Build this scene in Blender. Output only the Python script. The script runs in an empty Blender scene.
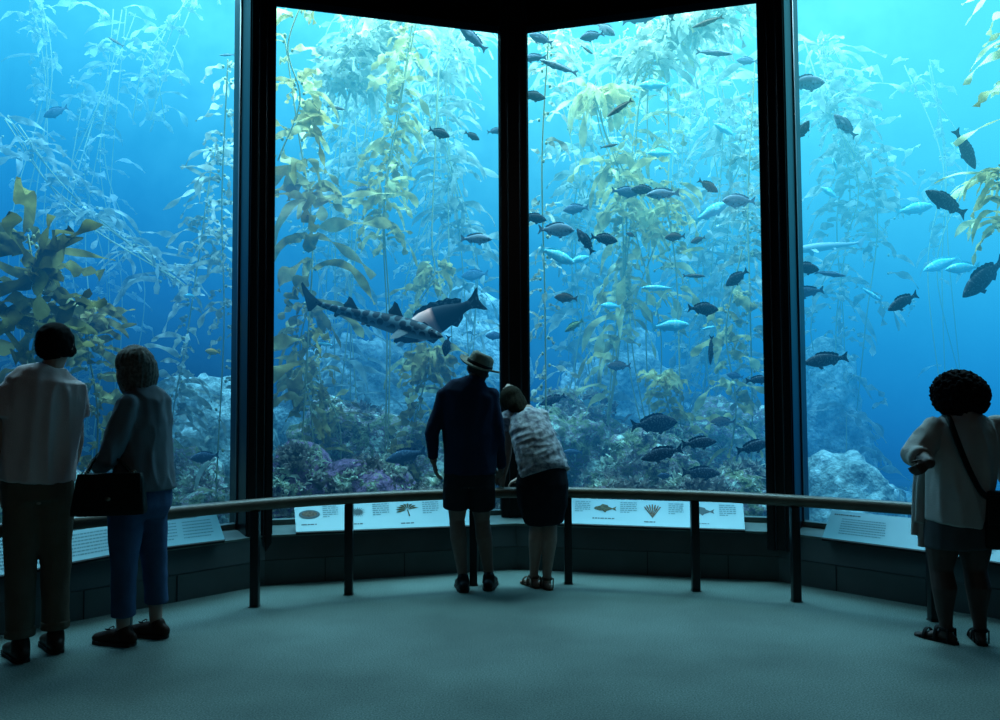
import bpy, bmesh, math, random
from mathutils import Vector, Matrix, noise
from math import sin, cos, pi, radians
sc = bpy.context.scene
COL = sc.collection
V = Vector
rnd = random.Random(7)
sc.view_settings.view_transform = 'Standard'
sc.view_settings.look = 'None'

# ---------------------------------------------------------------- camera
F = 820.0
camd = bpy.data.cameras.new('camera'); cam = bpy.data.objects.new('camera', camd); COL.objects.link(cam)
camd.sensor_width = 36; camd.lens = 36 * F / 1000; camd.clip_end = 200
CAM = V((0, 0, 1.40))
ROT = (Matrix.Rotation(radians(90 + 2.79), 3, 'X') @ Matrix.Rotation(radians(-0.3), 3, 'Z'))
cam.matrix_world = Matrix.Translation(CAM) @ ROT.to_4x4()
sc.camera = cam

def at(px, py, Y):
    """world point seen at a photo pixel at world depth Y"""
    d = ROT @ V(((px - 500) / F, -(py - 360) / F, -1))
    return CAM + d * (Y / d.y)
def floor_at(px, py, z=0.0):
    d = ROT @ V(((px - 500) / F, -(py - 360) / F, -1))
    return CAM + d * ((z - CAM.z) / d.z)

# ---------------------------------------------------------------- materials
def mat(name, color, rough=0.6, spec=0.3, metal=0.0, noise_amt=0.0, noise_scale=20, color2=None, bump=0.0, bump_scale=60, coords='Object', detail=4):
    m = bpy.data.materials.new(name); m.use_nodes = True
    nt = m.node_tree; b = nt.nodes['Principled BSDF']
    b.inputs['Base Color'].default_value = (*color, 1); b.inputs['Roughness'].default_value = rough
    b.inputs['Specular IOR Level'].default_value = spec; b.inputs['Metallic'].default_value = metal
    tc = nt.nodes.new('ShaderNodeTexCoord')
    if color2 is not None:
        n = nt.nodes.new('ShaderNodeTexNoise'); n.inputs['Scale'].default_value = noise_scale; n.inputs['Detail'].default_value = detail
        nt.links.new(tc.outputs[coords], n.inputs['Vector'])
        r = nt.nodes.new('ShaderNodeValToRGB')
        r.color_ramp.elements[0].position = 0.5 - 0.5 * max(noise_amt, .02) ; r.color_ramp.elements[1].position = 0.5 + 0.5 * max(noise_amt, .02)
        r.color_ramp.elements[0].color = (*color, 1); r.color_ramp.elements[1].color = (*color2, 1)
        nt.links.new(n.outputs['Fac'], r.inputs['Fac']); nt.links.new(r.outputs['Color'], b.inputs['Base Color'])
    if bump:
        n2 = nt.nodes.new('ShaderNodeTexNoise'); n2.inputs['Scale'].default_value = bump_scale; n2.inputs['Detail'].default_value = 5
        nt.links.new(tc.outputs[coords], n2.inputs['Vector'])
        bp = nt.nodes.new('ShaderNodeBump'); bp.inputs['Strength'].default_value = bump; bp.inputs['Distance'].default_value = 0.01
        nt.links.new(n2.outputs['Fac'], bp.inputs['Height']); nt.links.new(bp.outputs['Normal'], b.inputs['Normal'])
    return m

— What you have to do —
Begin at the first line of the data above and repeat each line exactly, stopping after the line containing "return CAM + d * ((z - CAM.z) / d.z)". Omit the pictures.

— Task solution —
Build this scene in Blender. Output only the Python script. The script runs in an empty Blender scene.
import bpy, bmesh, math, random
from mathutils import Vector, Matrix, noise
from math import sin, cos, pi, radians
sc = bpy.context.scene
COL = sc.collection
V = Vector
rnd = random.Random(7)
sc.view_settings.view_transform = 'Standard'
sc.view_settings.look = 'None'

# ---------------------------------------------------------------- camera
F = 820.0
camd = bpy.data.cameras.new('camera'); cam = bpy.data.objects.new('camera', camd); COL.objects.link(cam)
camd.sensor_width = 36; camd.lens = 36 * F / 1000; camd.clip_end = 200
CAM = V((0, 0, 1.40))
ROT = (Matrix.Rotation(radians(90 + 2.79), 3, 'X') @ Matrix.Rotation(radians(-0.3), 3, 'Z'))
cam.matrix_world = Matrix.Translation(CAM) @ ROT.to_4x4()
sc.camera = cam

def at(px, py, Y):
    """world point seen at a photo pixel at world depth Y"""
    d = ROT @ V(((px - 500) / F, -(py - 360) / F, -1))
    return CAM + d * (Y / d.y)
def floor_at(px, py, z=0.0):
    d = ROT @ V(((px - 500) / F, -(py - 360) / F, -1))
    return CAM + d * ((z - CAM.z) / d.z)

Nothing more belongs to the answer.